Verbonden in de verte. Iets over oogcontact.
Naast elkaar op een bankje zitten, elkaar niet aankijken maar met een zachte blik richting de horizon die de Waddenzee scheidt van de hemel boven ons. En de verbinding is er meteen.
Oogcontact. Voor de ene persoon is een seconde (één-en-twin-tig…) al te veel, terwijl een ander een beginnend gevoel van afwijzing ervaart als zijn of haar ogen tien of twintig seconden geen geruststellende ogen tegenover zich vinden.
“Wist je dat je elkaar niet hoeft aan te kijken om toch de connectie te voelen?” Dat wil mijn cliënt wel eens proberen. Dit oefenen en zelf ervaren, blijkt een ware eyeopener. Hij merkt zelfs dat hij de verbinding sterker ervaart, omdat ‘iets in hem’ niet meer zo alert hoeft te zijn, vanuit het idee altijd maar te ‘moeten’ reageren op oogcontact.

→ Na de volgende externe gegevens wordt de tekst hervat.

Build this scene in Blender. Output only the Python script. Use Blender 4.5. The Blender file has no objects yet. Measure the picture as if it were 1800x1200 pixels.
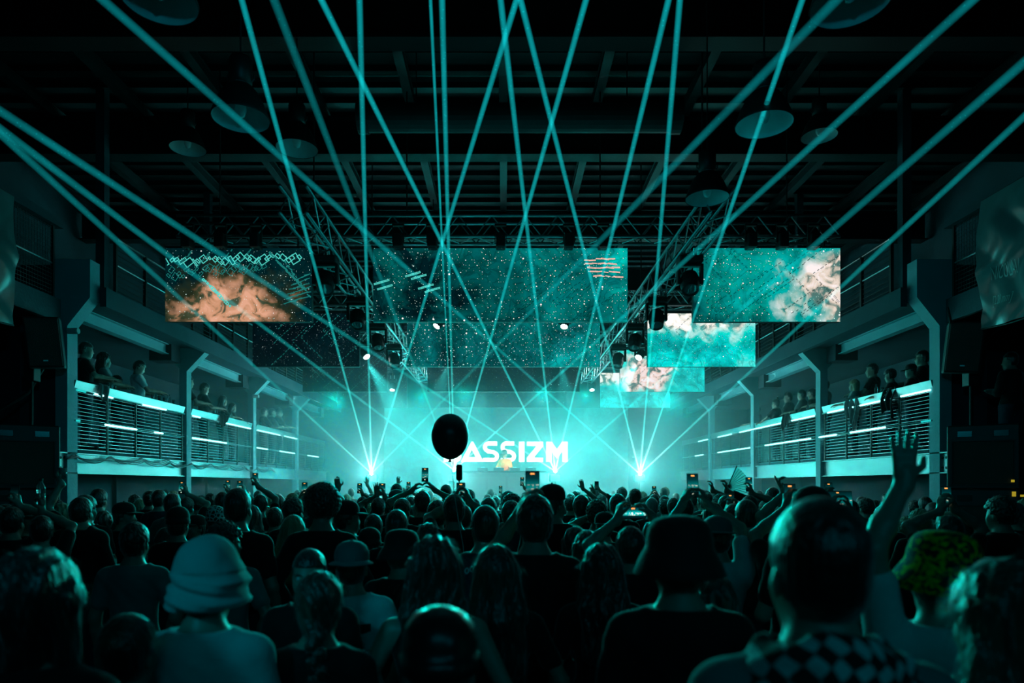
import bpy, bmesh, math, random
import numpy as np
from mathutils import Vector, Matrix, Euler, noise as mnoise

SC = bpy.context.scene
COL = SC.collection
FPX = 1200.0
VPX, HY, EYE = 885.0, 852.0, 1.9

# ---------------------------------------------------------------- camera
cam_data = bpy.data.cameras.new('camera')
cam_data.lens = 24.0
cam_data.sensor_width = 36.0
cam_data.shift_x = (900 - VPX) / 1800.0
cam_data.shift_y = (HY - 600) / 1800.0
cam_data.clip_start = 0.05
cam_data.dof.use_dof = True
cam_data.dof.focus_distance = 12.0
cam_data.dof.aperture_fstop = 1.8
cam = bpy.data.objects.new('camera', cam_data)
cam.location = (0, 0, EYE)
cam.rotation_euler = (math.radians(90), 0, 0)
COL.objects.link(cam)
SC.camera = cam

# ---------------------------------------------------------------- view
SC.view_settings.view_transform = 'Standard'
SC.view_settings.look = 'None'
SC.view_settings.exposure = 0.0
SC.view_settings.gamma = 1.0
SC.view_settings.use_curve_mapping = False
cy = SC.cycles
cy.transparent_max_bounces = 64
cy.max_bounces = 5
cy.diffuse_bounces = 2
cy.glossy_bounces = 2
cy.transmission_bounces = 3
cy.volume_bounces = 0
cy.volume_step_rate = 4.0
cy.use_denoising = True
cy.sample_clamp_indirect = 3.0
cy.sample_clamp_direct = 0.0
cy.caustics_reflective = False
cy.caustics_refractive = False

# ---------------------------------------------------------------- world: the dark hall's faint ambient
world = bpy.data.worlds.new('world')
SC.world = world
world.use_nodes = True
wb = world.node_tree.nodes['Background']
wb.inputs[0].default_value = (0.0, 0.30, 0.36, 1)
wb.inputs[1].default_value = 0.0

TEAL = (0.0, 0.80, 0.72)
BLUE = (0.0, 0.62, 0.75)

def aim(o, target):
    d = Vector(target) - o.location
    o.rotation_euler = d.to_track_quat('-Z', 'Y').to_euler()

def spot(name, loc, target, power, angle, color=TEAL, blend=0.4, radius=0.06):
    l = bpy.data.lights.new(name, 'SPOT')
    l.energy = power; l.color = color
    l.spot_size = math.radians(angle); l.spot_blend = blend
    l.shadow_soft_size = radius
    o = bpy.data.objects.new(name, l); o.location = loc; aim(o, target)
    COL.objects.link(o); return o

def point(name, loc, power, color=TEAL, radius=0.08):
    l = bpy.data.lights.new(name, 'POINT'); l.energy = power; l.color = color
    l.shadow_soft_size = radius
    o = bpy.data.objects.new(name, l); o.location = loc; COL.objects.link(o); return o

def area(name, loc, target, power, sx, sy, color=TEAL, spread=180):
    l = bpy.data.lights.new(name, 'AREA'); l.energy = power; l.color = color
    l.shape = 'RECTANGLE'; l.size = sx; l.size_y = sy
    l.spread = math.radians(spread)
    o = bpy.data.objects.new(name, l); o.location = loc; aim(o, target)
    COL.objects.link(o); return o

def P(px, py, d):
    return Vector(((px - VPX) / FPX * d, d, EYE + (HY - py) / FPX * d))

# stage wash lights on the stage floor and back truss, pointing to the hall
LASER_ORIGINS = [P(653, 832, 21.0), P(798, 826, 21.0), P(976, 828, 21.0), P(1125, 833, 21.0)]
area('stage_back_wash', (0, 24.4, 3.2), (0, 8, 1.2), 230, 8.5, 0.8, TEAL, 130)
for sx in (-1, 1):
    area('side_stage_wash', (sx * 6.0, 23.4, 2.4), (sx * -1, 11, 2.6), 26, 0.5, 1.6)
# beams from the truss lamps onto the audience
for k, (x, y, z) in enumerate(((-4.6, 18.9, 4.3), (-2.5, 21.2, 4.7), (-1.0, 17.6, 4.3), (1.0, 17.6, 4.3), (2.5, 21.2, 4.7), (4.6, 18.9, 4.3))):
    spot('audience_light', (x, y, z), (x * .40, 5.0, 1.2), (1500, 1700, 1100, 1100, 1700, 1500)[k], 25, TEAL, 0.7, 0.12)
for i, o in enumerate(LASER_ORIGINS):
    point('laser_glow', (o.x, o.y - 0.15, o.z + 0.02), 200, (0.0, 0.9, 0.85), 0.06)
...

We zitten op het bankje aan zee. Verderop ligt Vlieland links en Terschelling rechts, weten we. We spreken af dat onze ogen elkaar kilometers verderop gaan ontmoeten. Daar ergens op het laatste stukje water tot de horizon tussen beide eilanden. Samen co-dissociëren, verbonden in de verte. En de rest gaat vanzelf.